例えばおじぎの仕方でも何回も何回も繰り返し練習し、そのお流儀にかなった美しい動きを学びます。
決まった型(かたち)を長年のお稽古によって身につけ,自然と美しい動きをすることが修行の一つです。
それはお客様のことを思い、もてなす為にすることなのです。
お茶を点ててお客様をもてなす為に、という心は相手を思いやる心の表れです。
さて、この美しい所作を習得し磨き上げる為にはどうしたら良いのでしょうか?
それはお稽古をすることです。お稽古だけがその目的に近づくことの出来るたった一つの方法です。
スポーツもまったく同じでしょう。
目的の為にそのスポーツに適した方法で身体を鍛え、練習し、そしてどうしたらより良い成績を得られるか?などを考えることは練習を通していろいろなことを試した上で少しずつ分かってくることなのでしょう。

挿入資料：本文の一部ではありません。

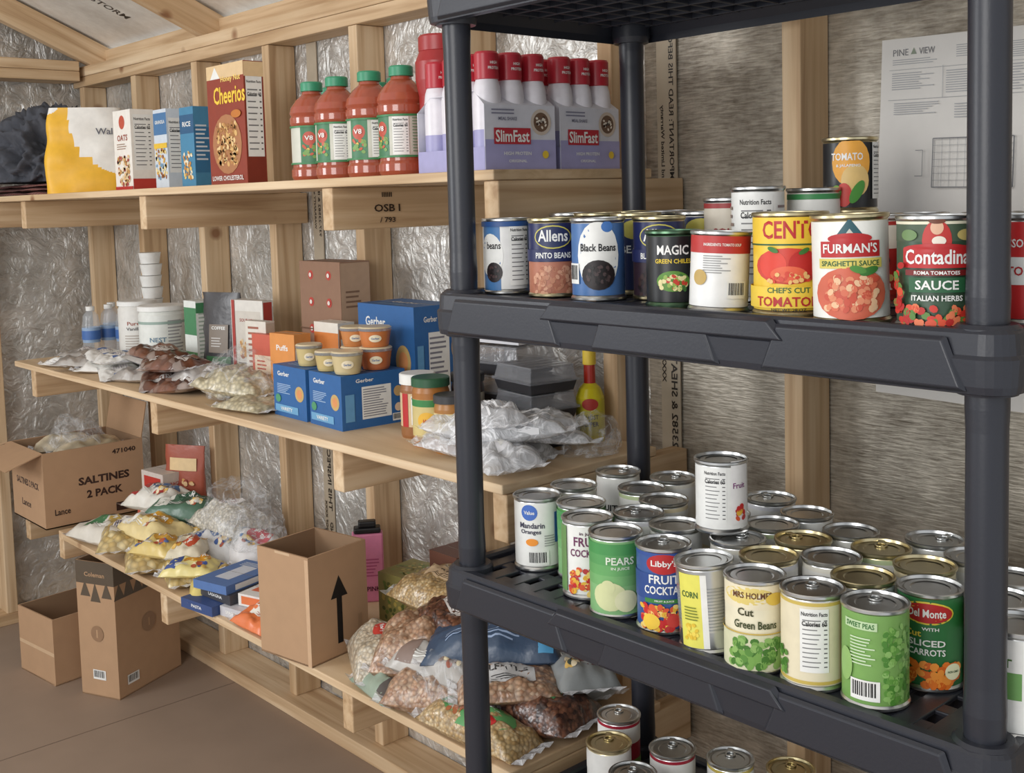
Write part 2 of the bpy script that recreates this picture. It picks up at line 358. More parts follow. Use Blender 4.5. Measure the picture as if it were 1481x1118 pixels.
# ------------------------------------------------------------------ cans
def can(name,x,y,z,r=.0385,h=.121,base=WH,items=(),lid=None,turn=0,tilt=(0,0),ribs=False,tab=False):
    lid=lid or STEEL;b=MB();m=base if isinstance(base,bpy.types.Material) else col(base,.34)
    e=.0012
    prof=[(0,.002,lid),(r-.004,.002,lid),(r-.003,0,lid),(r+e*.2,.0,lid),(r+e,.0015,lid),(r+e,.004,lid),(r-.0012,.007,lid),(r-.0008,.008,m)]
    if ribs:
        k=14
        for i in range(k):
            za=.03+(h-.06)*i/k;prof+=[(r-.0008,za,lid),(r-.0025,za+(h-.06)/k*.5,lid)]
        prof+=[(r-.0008,h-.03,lid)]
    prof+=[(r-.0008,h-.008,lid),(r-.0012,h-.007,lid),(r+e,h-.004,lid),(r+e,h-.001,lid),(r+e*.2,h,lid),(r-.0018,h-.0003,lid),(r-.0028,h-.004,lid),(r-.006,h-.0048,lid),(r-.008,h-.0035,lid),(r*.62,h-.0035,lid),(r*.58,h-.0045,lid),(r*.3,h-.0045,lid),(0,h-.0045,lid)]
    b.lathe(prof,36)
    if tab:
        b.lathe([(.006,.0,lid),(.009,.0,lid),(.009,.0012,lid),(.006,.0012,lid),(.006,0,lid)],14,(0,r*.42,h-.0035))
        b.box((0,r*.75,h-.0025),(.008,.012,.0014),lid)
    b.items(S_cyl(r-.0006),items)
    return b.done(name,(x,y,z),(tilt[0],tilt[1],facing(x,y)+turn))
BEANB=[(40,25,25),(25,18,20),(60,40,38)]
PINTO=[(190,130,100),(170,105,80),(210,155,125)]
FRUIT=[(230,180,60),(220,90,50),(200,40,40),(240,210,120),(190,60,60)]
GRN=[(90,140,60),(70,120,45),(120,165,80)]
TOMR=[(200,52,40),(215,80,50),(180,36,32)]
def it_beans_left():return [('r',-.028,.06,.036,.113,(70,120,175)),('e',-.028,.062,.046,.07,WH),('t',"beans",-.022,.078,.026,.012,BLK),('e',-.022,.035,.03,.032,(35,25,28)),('blob',-.022,.035,.018,.018,[(20,14,16),(70,50,50)],24,.005),('nf',.022,.062,.034,.096),('r',.0,.112,.1,.008,(40,80,140)),('r',.045,.06,.012,.11,(80,125,178))]
def it_allens(t2,blob,bg):return [('r',0,.028,.14,.052,bg),('blob',0,.026,.07,.042,blob,110,.008),('e',0,.092,.06,.036,(200,190,90)),('e',0,.092,.056,.032,(40,50,90)),('t',"Allens",0,.094,.046,.018,WH),('r',0,.064,.14,.018,(38,44,88)),('t',t2,0,.064,.055,.011,WH)]
def it_black():return [('e',0,.066,.066,.1,WH),('e',.014,.108,.018,.016,(70,120,190)),('t',"Black Beans",0,.078,.054,.011,BLK),('e',0,.038,.05,.044,(30,20,22)),('blob',0,.038,.032,.026,[(18,12,14),(74,58,58),(40,30,30)],70,.006),('bc',-.04,.04,.02,.03)]
def it_cento():
    return [('r',0,.104,.30,.034,(238,200,60)),('t',"CENTO",.004,.106,.075,.022,RED),('r',0,.088,.3,.002,(40,90,50)),('e',0,.062,.09,.044,(206,60,44)),('e',-.02,.064,.036,.034,(220,66,48)),('e',.018,.064,.036,.034,(190,38,34)),('e',.0,.052,.044,.02,(228,100,66)),('blob',0,.048,.05,.012,[(235,190,120),(215,70,50)],24,.006),('e',.018,.08,.014,.006,(60,120,50),.5),('e',-.018,.082,.014,.006,(60,120,50),-.4),('r',0,.024,.3,.026,(240,205,70)),('t',"CHEF'S CUT",.0,.033,.05,.007,(50,100,50)),('t',"TOMATOES",0,.019,.08,.012,RED),('t',"NET WT 28 OZ",0,.009,.04,.004,BLK)]
def it_furm():
    return [('tri',0,.104,.052,.034,(45,90,100)),('tri',0,.099,.03,.02,(200,200,190)),('r',0,.086,.07,.018,RED),('e',0,.098,.05,.012,RED),('t',"FURMAN'S",0,.087,.062,.011,WH),('r',0,.070,.074,.011,(216,200,100)),('t',"SPAGHETTI SAUCE",0,.070,.066,.006,(40,90,50)),('e',0,.036,.084,.06,(205,100,74)),('blob',0,.036,.056,.036,[(215,110,80),(222,140,104),(200,82,60),(232,190,150)],90,.009),('e',.02,.061,.022,.009,(60,120,50),.3),('e',.008,.063,.018,.008,(80,140,60),-.3)]
def it_conta():
    return [('r',0,.106,.3,.022,(74,92,72)),('r',0,.115,.3,.003,(230,225,200)),('t',"MADE WITH FRESH ROMA TOMATOES",0,.1195,.09,.003,BLK),('e',0,.096,.03,.044,(190,50,45)),('e',0,.110,.013,.015,(225,180,150)),('e',0,.117,.017,.006,(110,60,40)),('e',.002,.096,.014,.010,(235,225,210)),('e',-.03,.102,.02,.012,(110,140,90)),('e',.03,.102,.02,.012,(200,180,110)),('r',0,.077,.074,.020,RED),('e',0,.087,.074,.012,RED),('t',"Contadina",0,.079,.066,.017,WH),('r',0,.062,.066,.006,(120,30,30)),('t',"ROMA TOMATOES",0,.062,.045,.004,WH),('r',0,.049,.056,.016,(40,95,60)),('t',"SAUCE",0,.049,.042,.010,WH),('t',"ITALIAN HERBS",0,.035,.05,.006,WH),('blob',.0,.016,.085,.018,TOMR+[(222,120,80),(90,130,60)],60,.009),('blob',.038,.045,.01,.05,TOMR,20,.010),('blob',-.04,.045,.01,.05,TOMR+[(90,130,60)],20,.010)]
def it_jal():
    return [('e',-.002,.072,.056,.068,(232,165,60)),('e',.004,.046,.04,.046,(225,190,120)),('t',"TOMATO",-.008,.080,.045,.012,WH),('t',"& JALAPENO",-.006,.067,.034,.005,WH),('e',-.012,.026,.022,.034,(200,50,40)),('e',.006,.030,.015,.036,(70,140,50),-.5),('nf',.045,.06,.03,.08),('e',-.022,.03,.014,.02,(110,160,60))]
def it_mand():return [('e',-.014,.096,.028,.026,(70,110,190)),('t',"Value",-.014,.096,.018,.006,WH),('t',"Mandarin",-.010,.075,.042,.009,(60,60,80)),('t',"Oranges",-.012,.064,.034,.009,(60,60,80)),('r',.040,.07,.022,.05,(60,110,175)),('e',-.01,.048,.02,.012,(240,150,50)),('lines',.02,.05,.02,.02,5,(160,160,160)),('bc',.0,.022,.034,.024)]
def it_fruitc():return [('t',"FRUIT",0,.088,.044,.014,(110,50,90)),('t',"COCKTAIL",0,.071,.056,.013,(110,50,90)),('t',"in juice",0,.1,.03,.006,(90,60,80)),('blob',.004,.028,.066,.038,FRUIT,80,.010),('e',.016,.052,.02,.008,(90,150,60)),('r',-.045,.06,.02,.1,(110,150,90))]
def it_pear():return [('r',0,.03,.24,.05,(134,184,124)),('r',0,.055,.24,.016,(118,176,110)),('r',0,.07,.24,.016,(104,168,100)),('r',0,.085,.24,.016,(90,158,92)),('r',0,.1,.24,.016,(74,148,82)),('e',-.01,.032,.05,.042,(212,216,164)),('e',-.012,.046,.02,.02,(212,216,164)),('e',.014,.026,.034,.032,(224,224,180)),('t',"PEARS",.006,.084,.04,.011,(225,235,215)),('t',"IN JUICE",.006,.073,.026,.005,(225,235,215))]
def it_libby():return [('r',0,.113,.24,.01,(50,80,150)),('e',0,.098,.05,.028,RED),('t',"Libby's",0,.098,.036,.011,WH),('r',0,.066,.24,.036,(45,75,140)),('t',"FRUIT",0,.077,.042,.012,WH),('t',"COCKTAIL",0,.062,.056,.012,WH),('r',0,.047,.055,.006,(60,130,60)),('t',"FRUIT & JUICE",0,.047,.04,.003,WH),('blob',0,.024,.066,.032,FRUIT,90,.010),('e',-.018,.018,.024,.022,(240,200,70)),('e',.012,.02,.020,.018,(206,66,56))]
def it_gb():return [('r',0,.1,.24,.034,(235,225,195)),('e',-.01,.100,.07,.022,(226,204,120)),('t',"MRS HOLMES",-.004,.101,.05,.008,(100,60,30)),('e',.026,.096,.026,.016,(222,190,80)),('t',"Cut",-.012,.080,.02,.010,(60,60,30)),('t',"Green Beans",.0,.064,.054,.011,(60,70,35)),('r',0,.028,.24,.046,(214,214,180)),('blob',0,.028,.066,.034,GRN+[(140,180,100)],90,.011),('r',.0,.053,.24,.0015,(200,170,70))]
def it_beige():return [('r',-.0,.06,.24,.1,(228,218,188)),('r',0,.108,.24,.004,(205,180,90)),('r',0,.012,.24,.004,(205,180,90)),('nf',.002,.064,.034,.078),('r',.036,.06,.002,.1,(190,170,110)),('blob',-.040,.035,.012,.04,GRN,20,.009),('lines',.046,.08,.016,.05,8,(120,110,80)),('bc',.05,.034,.02,.03)]
def it_peas():return [('r',0,.06,.24,.106,(122,166,88)),('blob',.030,.055,.040,.09,[(100,156,66),(130,180,90),(80,138,52),(144,190,106)],150,.0085),('r',-.018,.1,.04,.010,(190,215,170)),('t',"SWEET PEAS",-.018,.1,.034,.006,(50,110,50)),('bc',-.012,.024,.034,.024),('lines',-.014,.07,.03,.034,9,(205,225,190)),('e',-.036,.05,.02,.04,(146,186,108))]
def it_del():return [('r',0,.06,.24,.106,(45,110,60)),('e',-.004,.096,.064,.028,(225,200,70)),('e',-.004,.096,.06,.024,RED),('t',"Del Monte",-.004,.096,.044,.010,WH),('t',"WITH",.0,.077,.02,.004,WH),('t',"Cut",-.02,.071,.02,.008,(240,210,80)),('t',"SLICED",-.004,.060,.042,.008,WH),('t',"CARROTS",-.004,.049,.042,.008,WH),('blob',0,.022,.07,.028,[(230,120,40),(240,150,60),(215,100,30)],60,.011),('e',.026,.026,.020,.020,(235,235,200)),('t',"NON GMO",.026,.026,.014,.004,(60,90,60))]
def it_gen(c1,c2,t=""):return [('r',0,.09,.24,.03,c1),('r',0,.03,.24,.03,c2),('blob',0,.034,.08,.02,[c2,(225,200,120),(240,240,230)],20,.010),('t',t or "CORN",0,.06,.042,.011,BLK)]
zu=1.346
can("black_bean_can",-1.384,1.232,zu,base=(228,228,226),items=it_beans_left())
can("pinto_bean_can",-1.278,1.235,zu,base=(38,44,88),items=it_allens("PINTO BEANS",PINTO,(180,115,90)),lid=GOLD)
can("black_bean_can",-1.172,1.225,zu,base=(75,115,170),items=it_black(),r=.040)
can("black_bean_can",-1.105,1.285,zu,base=(38,44,88),items=it_allens("BLACK BEANS",BEANB,(50,35,45)),lid=GOLD)
can("refried_bean_can",-1.012,1.205,zu,r=.037,h=.104,base=(28,30,32),items=[('t',"MAGIC",0,.078,.044,.013,WH),('t',"GREEN CHILES",0,.063,.05,.006,(230,200,60)),('e',0,.036,.046,.028,(90,140,50)),('blob',0,.034,.036,.018,[(230,220,160),(60,110,50),(200,60,40),(150,180,80)],40,.007)],lid=col((90,120,95),.3,1,name="green_lid"))
can("soup_can",-.918,1.182,zu,r=.0385,h=.104,base=(236,236,234),items=[('r',0,.087,.25,.022,(185,50,48)),('t',"INGREDIENTS: TOMATO SOUP",-.005,.087,.05,.004,WH),('lines',-.012,.062,.036,.024,8,(150,150,150)),('bc',.016,.03,.028,.022),('e',-.034,.045,.02,.02,(190,160,90))],turn=.2,tilt=(0,.05))
can("chopped_tomato_can",-.823,1.205,zu,r=.046,h=.127,base=(238,200,60),items=it_cento(),lid=GOLD,turn=-.05)
can("spaghetti_sauce_can",-.716,1.17,zu,r=.0435,h=.125,base=(238,238,232),items=it_furm(),lid=GOLD,tilt=(0,-.02))
can("tomato_sauce_can",-.616,1.178,zu,r=.0425,h=.123,base=(60,85,65),items=it_conta())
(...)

練習なくして向上はありえませんし、考えることなくして向上はあり得ません。
これは茶道やスポーツに限らず、どの芸術にもそしてどの職業にも共通していることと云えます。
言い換えれば漫然と同じ動作を繰り返すことを練習というのではなく、常に明日の向上の為に考える、ということが大切なのです。練習をしていないときもです。
ご自分の職業でも質的向上を目指して、修練を重ね、目標に到達する為にはどうしたらより効果的か?どうしたらより良い結果になるか? を考えることで成長は約束されるのでしょう。
茶道の場合はお稽古(練習)を通していろいろ試し、試行錯誤を重ねてやっと美しい形を習得できるのです。ひとり一人身体の形もボリュームも違います。まして心もそれぞれです。おもてなしをする時に一つ一つの所作を考えながらするのではなく、心から自然とその動作が出来るようになるまでお稽古をするのです。
美しいものをめざすということは精神を磨き、柔軟な心を持ってして初めて到達できるとても難しいことなのです。
ところでスポーツの過程では 美しい瞬間がたくさんありますね。
選手達のたゆまない練習によって培われたかがやく所作に人は感動します。その努力に心から賞賛をします。勝っても負けても皆が勝者です。
茶道のお稽古を通して身に付いた美しい身体の動きをさらなる修練で磨き上げ続ける。
それが茶道の基本であり伝統です。時代と共に美しさの価値観や 動きが変わったとしても基本になるおもてなしの心は変わりません。それを表現するパフォーマンスアートなのです。
そしてその心こそ、私たちが守り大切に引き継いでいく伝統といえるでしょう。